I was already a teenager by the time Tamagotchi became a thing in the mid-to-late 90s, so I confess to missing out on that particular craze the first time around. But about 25 years later the brand still seems to be going strong, and Bandai’s new Star Wars R2-D2 Tamagotchi is sure to be a hit among both younger fans of the franchise and those who are nostalgic for the heyday of the digital pet.

When Laughing Place bought me an R2-D2 Tamagotchi to review this week, I admit that I wasn’t quite sure what to make of it at first. And even after opening it up and spending a couple hours messing around with it (plus watching some more experienced Tamagotchi users play with it on YouTube, just to make sure I was doing it right) I’m still a little confused about what exactly I’m supposed to get out of it.

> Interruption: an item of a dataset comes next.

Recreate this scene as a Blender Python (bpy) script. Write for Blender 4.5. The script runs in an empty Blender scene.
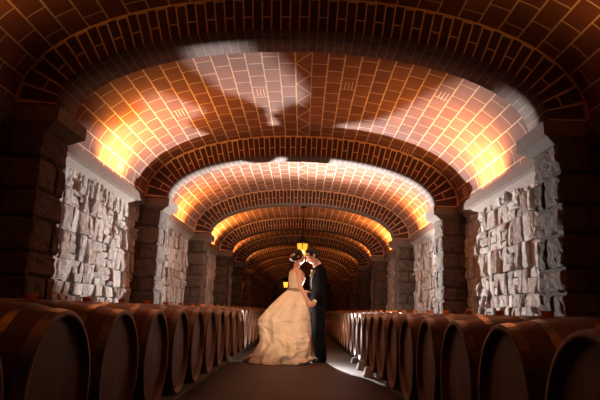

My extremely basic understanding of this handheld electronic toy (that can also act as a keychain or backpack accessory) is that R2-D2 has become a digital pet that needs regular attention. Instead of “feeding” it as you would a standard Tamagotchi, you “recharge” it when the loyal droid runs out of batteries, and instead of “petting” it you wipe it down like Luke would in the Lars Homestead on Tatooine. If you neglect Artoo for too long, instead of “dying” he gets taken away by a band of scavenging Jawas. With enough love and care, the droid depicted on the LCD screen will eventually evolve into either a Star Wars starship (like an X-wing or a Naboo starfighter) or a souped-up version of R2-D2 who can fly or project holograms.

The R2-D2 Tamagotchi can also play games like “Fire-Fighting” and “Holographic Chess” (AKA Dejarik) that mostly amount to tapping the buttons multiple times in order to receive a reward. Special visitors like Yoda, Boba Fett, C-3PO, and Wicket the Ewok can pop up on the screen, and more bonus features can be unlocked by succeeding in taking care of Artoo over time. As a concept, Tamagotchi feels sort of beyond me, as even when I know that I’m doing the right thing I don’t really get a tremendous amount of satisfaction out of it. But I know this genre of handheld entertainment has had its fans for a quarter of a century now, so if digital pets and Star Wars are both things you enjoy, I’m sure you’ll get a kick out of this. And at only $20 a pop, it’s a fairly inexpensive, attractive-looking stocking stuffer that will likely put a smile on the face of the above-mentioned demographics come Christmas morning. But anybody outside of those age ranges (like myself) is probably going to be pretty confused.

Star Wars R2-D2 Tamagotchi is available now from Bandai.